Return the material word for word. Do not include the pictures.
──────
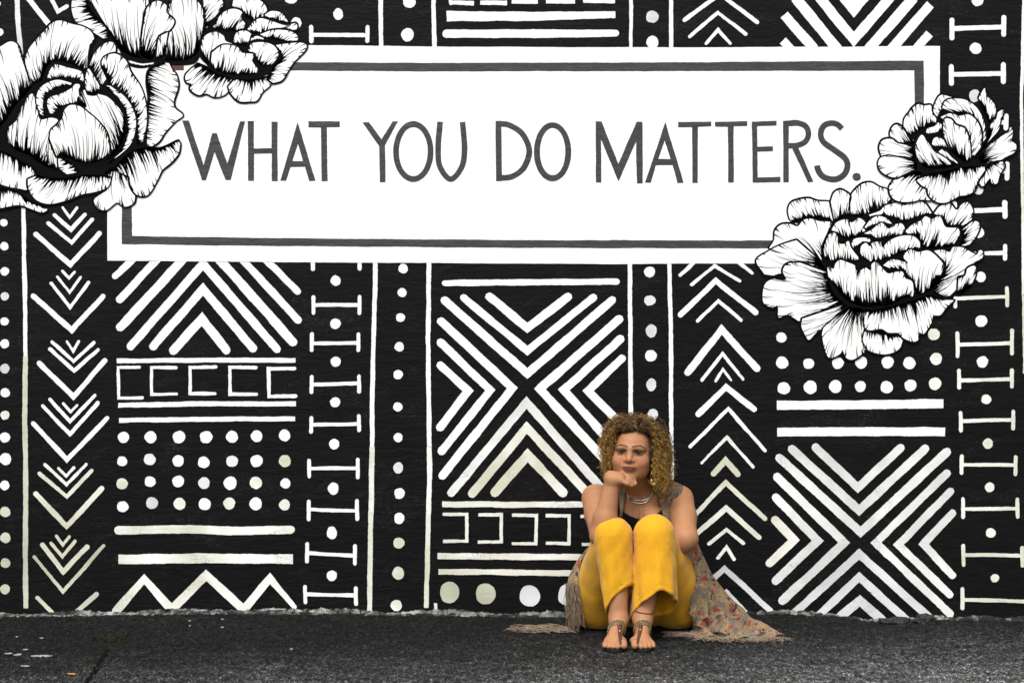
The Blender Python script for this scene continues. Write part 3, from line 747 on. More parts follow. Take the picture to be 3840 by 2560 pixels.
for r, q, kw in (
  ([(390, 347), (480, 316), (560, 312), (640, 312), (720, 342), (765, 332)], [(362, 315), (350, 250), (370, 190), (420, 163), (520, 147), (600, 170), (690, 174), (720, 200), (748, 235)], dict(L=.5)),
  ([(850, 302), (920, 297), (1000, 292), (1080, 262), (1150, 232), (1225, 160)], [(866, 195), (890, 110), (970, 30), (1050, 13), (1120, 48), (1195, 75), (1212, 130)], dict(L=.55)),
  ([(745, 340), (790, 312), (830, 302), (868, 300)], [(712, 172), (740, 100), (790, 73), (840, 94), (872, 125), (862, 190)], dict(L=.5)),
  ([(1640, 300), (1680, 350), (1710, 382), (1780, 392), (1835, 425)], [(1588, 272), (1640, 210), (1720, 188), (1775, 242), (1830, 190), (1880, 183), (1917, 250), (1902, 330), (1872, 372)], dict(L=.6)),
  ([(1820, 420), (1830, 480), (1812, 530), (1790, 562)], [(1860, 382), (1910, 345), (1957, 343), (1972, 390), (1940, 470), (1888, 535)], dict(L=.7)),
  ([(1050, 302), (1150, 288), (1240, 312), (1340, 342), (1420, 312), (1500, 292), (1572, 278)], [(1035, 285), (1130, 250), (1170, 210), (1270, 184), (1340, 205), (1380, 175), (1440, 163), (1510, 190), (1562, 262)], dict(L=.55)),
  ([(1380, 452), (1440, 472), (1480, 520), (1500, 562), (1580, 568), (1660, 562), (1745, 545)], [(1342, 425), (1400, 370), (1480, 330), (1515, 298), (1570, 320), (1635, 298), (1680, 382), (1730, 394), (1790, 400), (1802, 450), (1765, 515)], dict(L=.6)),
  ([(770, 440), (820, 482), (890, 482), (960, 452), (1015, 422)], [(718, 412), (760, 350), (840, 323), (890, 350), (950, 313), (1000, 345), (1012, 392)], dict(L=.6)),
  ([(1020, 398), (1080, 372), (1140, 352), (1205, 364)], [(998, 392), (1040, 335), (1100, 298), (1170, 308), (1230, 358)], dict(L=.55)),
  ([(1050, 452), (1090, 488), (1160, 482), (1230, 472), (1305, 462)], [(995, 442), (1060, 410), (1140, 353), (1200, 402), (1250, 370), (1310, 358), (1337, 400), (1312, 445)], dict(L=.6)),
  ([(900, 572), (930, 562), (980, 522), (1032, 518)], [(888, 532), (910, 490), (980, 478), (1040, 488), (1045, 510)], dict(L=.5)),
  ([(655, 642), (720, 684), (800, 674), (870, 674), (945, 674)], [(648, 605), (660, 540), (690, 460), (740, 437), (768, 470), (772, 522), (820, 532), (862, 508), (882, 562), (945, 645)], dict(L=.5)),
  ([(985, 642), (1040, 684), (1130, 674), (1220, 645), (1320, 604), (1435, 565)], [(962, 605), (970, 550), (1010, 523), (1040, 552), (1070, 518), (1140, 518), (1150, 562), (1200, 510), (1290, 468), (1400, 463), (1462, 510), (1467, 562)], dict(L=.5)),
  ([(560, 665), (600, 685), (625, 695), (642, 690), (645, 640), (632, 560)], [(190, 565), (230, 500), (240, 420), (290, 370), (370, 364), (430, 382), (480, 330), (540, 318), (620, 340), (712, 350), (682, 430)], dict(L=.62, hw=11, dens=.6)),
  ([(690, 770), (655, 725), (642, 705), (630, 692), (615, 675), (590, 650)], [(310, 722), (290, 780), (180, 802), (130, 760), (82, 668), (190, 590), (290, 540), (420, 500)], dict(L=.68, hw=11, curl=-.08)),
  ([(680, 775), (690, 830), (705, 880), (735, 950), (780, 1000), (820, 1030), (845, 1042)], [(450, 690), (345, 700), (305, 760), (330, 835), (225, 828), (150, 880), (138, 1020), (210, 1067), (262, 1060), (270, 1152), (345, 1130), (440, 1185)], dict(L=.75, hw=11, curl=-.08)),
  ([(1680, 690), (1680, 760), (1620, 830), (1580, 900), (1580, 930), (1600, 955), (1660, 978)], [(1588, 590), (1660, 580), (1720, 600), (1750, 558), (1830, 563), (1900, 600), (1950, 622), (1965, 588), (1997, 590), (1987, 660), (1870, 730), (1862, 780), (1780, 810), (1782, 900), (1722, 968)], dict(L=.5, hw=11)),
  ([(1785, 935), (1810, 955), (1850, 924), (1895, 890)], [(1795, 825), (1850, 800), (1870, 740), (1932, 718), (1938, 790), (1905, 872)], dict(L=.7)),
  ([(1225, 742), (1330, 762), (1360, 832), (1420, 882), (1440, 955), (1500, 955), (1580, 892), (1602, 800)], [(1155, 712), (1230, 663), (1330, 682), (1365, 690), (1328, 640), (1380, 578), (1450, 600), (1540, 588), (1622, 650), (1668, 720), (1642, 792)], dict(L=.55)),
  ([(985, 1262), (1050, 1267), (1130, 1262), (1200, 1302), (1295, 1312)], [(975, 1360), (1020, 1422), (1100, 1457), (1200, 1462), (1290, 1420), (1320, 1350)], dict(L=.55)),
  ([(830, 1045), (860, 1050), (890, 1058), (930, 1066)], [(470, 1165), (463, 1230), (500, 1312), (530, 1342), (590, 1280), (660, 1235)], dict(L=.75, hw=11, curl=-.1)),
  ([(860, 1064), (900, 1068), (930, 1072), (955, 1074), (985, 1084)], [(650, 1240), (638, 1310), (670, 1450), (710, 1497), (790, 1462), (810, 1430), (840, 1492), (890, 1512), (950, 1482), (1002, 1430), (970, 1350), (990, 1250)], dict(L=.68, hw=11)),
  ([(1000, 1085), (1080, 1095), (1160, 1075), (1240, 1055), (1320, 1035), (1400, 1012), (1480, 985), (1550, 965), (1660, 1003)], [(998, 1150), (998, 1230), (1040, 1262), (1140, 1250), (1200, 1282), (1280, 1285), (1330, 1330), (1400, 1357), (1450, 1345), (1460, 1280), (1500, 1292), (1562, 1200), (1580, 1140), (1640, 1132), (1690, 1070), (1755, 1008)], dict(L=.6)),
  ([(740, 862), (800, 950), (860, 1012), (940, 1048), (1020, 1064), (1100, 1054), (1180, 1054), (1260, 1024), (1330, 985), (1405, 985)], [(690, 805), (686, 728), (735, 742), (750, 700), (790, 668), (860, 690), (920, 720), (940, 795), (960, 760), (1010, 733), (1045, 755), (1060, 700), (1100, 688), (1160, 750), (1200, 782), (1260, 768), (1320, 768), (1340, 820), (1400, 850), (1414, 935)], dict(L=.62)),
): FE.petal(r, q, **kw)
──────
» **RESULT OF THIS EXERCISE**:
The Blender Python script for this scene continues. Write part 3, from line 747 on. More parts follow. Take the picture to be 3840 by 2560 pixels.
for r, q, kw in (
  ([(390, 347), (480, 316), (560, 312), (640, 312), (720, 342), (765, 332)], [(362, 315), (350, 250), (370, 190), (420, 163), (520, 147), (600, 170), (690, 174), (720, 200), (748, 235)], dict(L=.5)),
  ([(850, 302), (920, 297), (1000, 292), (1080, 262), (1150, 232), (1225, 160)], [(866, 195), (890, 110), (970, 30), (1050, 13), (1120, 48), (1195, 75), (1212, 130)], dict(L=.55)),
  ([(745, 340), (790, 312), (830, 302), (868, 300)], [(712, 172), (740, 100), (790, 73), (840, 94), (872, 125), (862, 190)], dict(L=.5)),
  ([(1640, 300), (1680, 350), (1710, 382), (1780, 392), (1835, 425)], [(1588, 272), (1640, 210), (1720, 188), (1775, 242), (1830, 190), (1880, 183), (1917, 250), (1902, 330), (1872, 372)], dict(L=.6)),
  ([(1820, 420), (1830, 480), (1812, 530), (1790, 562)], [(1860, 382), (1910, 345), (1957, 343), (1972, 390), (1940, 470), (1888, 535)], dict(L=.7)),
  ([(1050, 302), (1150, 288), (1240, 312), (1340, 342), (1420, 312), (1500, 292), (1572, 278)], [(1035, 285), (1130, 250), (1170, 210), (1270, 184), (1340, 205), (1380, 175), (1440, 163), (1510, 190), (1562, 262)], dict(L=.55)),
  ([(1380, 452), (1440, 472), (1480, 520), (1500, 562), (1580, 568), (1660, 562), (1745, 545)], [(1342, 425), (1400, 370), (1480, 330), (1515, 298), (1570, 320), (1635, 298), (1680, 382), (1730, 394), (1790, 400), (1802, 450), (1765, 515)], dict(L=.6)),
  ([(770, 440), (820, 482), (890, 482), (960, 452), (1015, 422)], [(718, 412), (760, 350), (840, 323), (890, 350), (950, 313), (1000, 345), (1012, 392)], dict(L=.6)),
  ([(1020, 398), (1080, 372), (1140, 352), (1205, 364)], [(998, 392), (1040, 335), (1100, 298), (1170, 308), (1230, 358)], dict(L=.55)),
  ([(1050, 452), (1090, 488), (1160, 482), (1230, 472), (1305, 462)], [(995, 442), (1060, 410), (1140, 353), (1200, 402), (1250, 370), (1310, 358), (1337, 400), (1312, 445)], dict(L=.6)),
  ([(900, 572), (930, 562), (980, 522), (1032, 518)], [(888, 532), (910, 490), (980, 478), (1040, 488), (1045, 510)], dict(L=.5)),
  ([(655, 642), (720, 684), (800, 674), (870, 674), (945, 674)], [(648, 605), (660, 540), (690, 460), (740, 437), (768, 470), (772, 522), (820, 532), (862, 508), (882, 562), (945, 645)], dict(L=.5)),
  ([(985, 642), (1040, 684), (1130, 674), (1220, 645), (1320, 604), (1435, 565)], [(962, 605), (970, 550), (1010, 523), (1040, 552), (1070, 518), (1140, 518), (1150, 562), (1200, 510), (1290, 468), (1400, 463), (1462, 510), (1467, 562)], dict(L=.5)),
  ([(560, 665), (600, 685), (625, 695), (642, 690), (645, 640), (632, 560)], [(190, 565), (230, 500), (240, 420), (290, 370), (370, 364), (430, 382), (480, 330), (540, 318), (620, 340), (712, 350), (682, 430)], dict(L=.62, hw=11, dens=.6)),
  ([(690, 770), (655, 725), (642, 705), (630, 692), (615, 675), (590, 650)], [(310, 722), (290, 780), (180, 802), (130, 760), (82, 668), (190, 590), (290, 540), (420, 500)], dict(L=.68, hw=11, curl=-.08)),
  ([(680, 775), (690, 830), (705, 880), (735, 950), (780, 1000), (820, 1030), (845, 1042)], [(450, 690), (345, 700), (305, 760), (330, 835), (225, 828), (150, 880), (138, 1020), (210, 1067), (262, 1060), (270, 1152), (345, 1130), (440, 1185)], dict(L=.75, hw=11, curl=-.08)),
  ([(1680, 690), (1680, 760), (1620, 830), (1580, 900), (1580, 930), (1600, 955), (1660, 978)], [(1588, 590), (1660, 580), (1720, 600), (1750, 558), (1830, 563), (1900, 600), (1950, 622), (1965, 588), (1997, 590), (1987, 660), (1870, 730), (1862, 780), (1780, 810), (1782, 900), (1722, 968)], dict(L=.5, hw=11)),
  ([(1785, 935), (1810, 955), (1850, 924), (1895, 890)], [(1795, 825), (1850, 800), (1870, 740), (1932, 718), (1938, 790), (1905, 872)], dict(L=.7)),
  ([(1225, 742), (1330, 762), (1360, 832), (1420, 882), (1440, 955), (1500, 955), (1580, 892), (1602, 800)], [(1155, 712), (1230, 663), (1330, 682), (1365, 690), (1328, 640), (1380, 578), (1450, 600), (1540, 588), (1622, 650), (1668, 720), (1642, 792)], dict(L=.55)),
  ([(985, 1262), (1050, 1267), (1130, 1262), (1200, 1302), (1295, 1312)], [(975, 1360), (1020, 1422), (1100, 1457), (1200, 1462), (1290, 1420), (1320, 1350)], dict(L=.55)),
  ([(830, 1045), (860, 1050), (890, 1058), (930, 1066)], [(470, 1165), (463, 1230), (500, 1312), (530, 1342), (590, 1280), (660, 1235)], dict(L=.75, hw=11, curl=-.1)),
  ([(860, 1064), (900, 1068), (930, 1072), (955, 1074), (985, 1084)], [(650, 1240), (638, 1310), (670, 1450), (710, 1497), (790, 1462), (810, 1430), (840, 1492), (890, 1512), (950, 1482), (1002, 1430), (970, 1350), (990, 1250)], dict(L=.68, hw=11)),
  ([(1000, 1085), (1080, 1095), (1160, 1075), (1240, 1055), (1320, 1035), (1400, 1012), (1480, 985), (1550, 965), (1660, 1003)], [(998, 1150), (998, 1230), (1040, 1262), (1140, 1250), (1200, 1282), (1280, 1285), (1330, 1330), (1400, 1357), (1450, 1345), (1460, 1280), (1500, 1292), (1562, 1200), (1580, 1140), (1640, 1132), (1690, 1070), (1755, 1008)], dict(L=.6)),
  ([(740, 862), (800, 950), (860, 1012), (940, 1048), (1020, 1064), (1100, 1054), (1180, 1054), (1260, 1024), (1330, 985), (1405, 985)], [(690, 805), (686, 728), (735, 742), (750, 700), (790, 668), (860, 690), (920, 720), (940, 795), (960, 760), (1010, 733), (1045, 755), (1060, 700), (1100, 688), (1160, 750), (1200, 782), (1260, 768), (1320, 768), (1340, 820), (1400, 850), (1414, 935)], dict(L=.62)),
): FE.petal(r, q, **kw)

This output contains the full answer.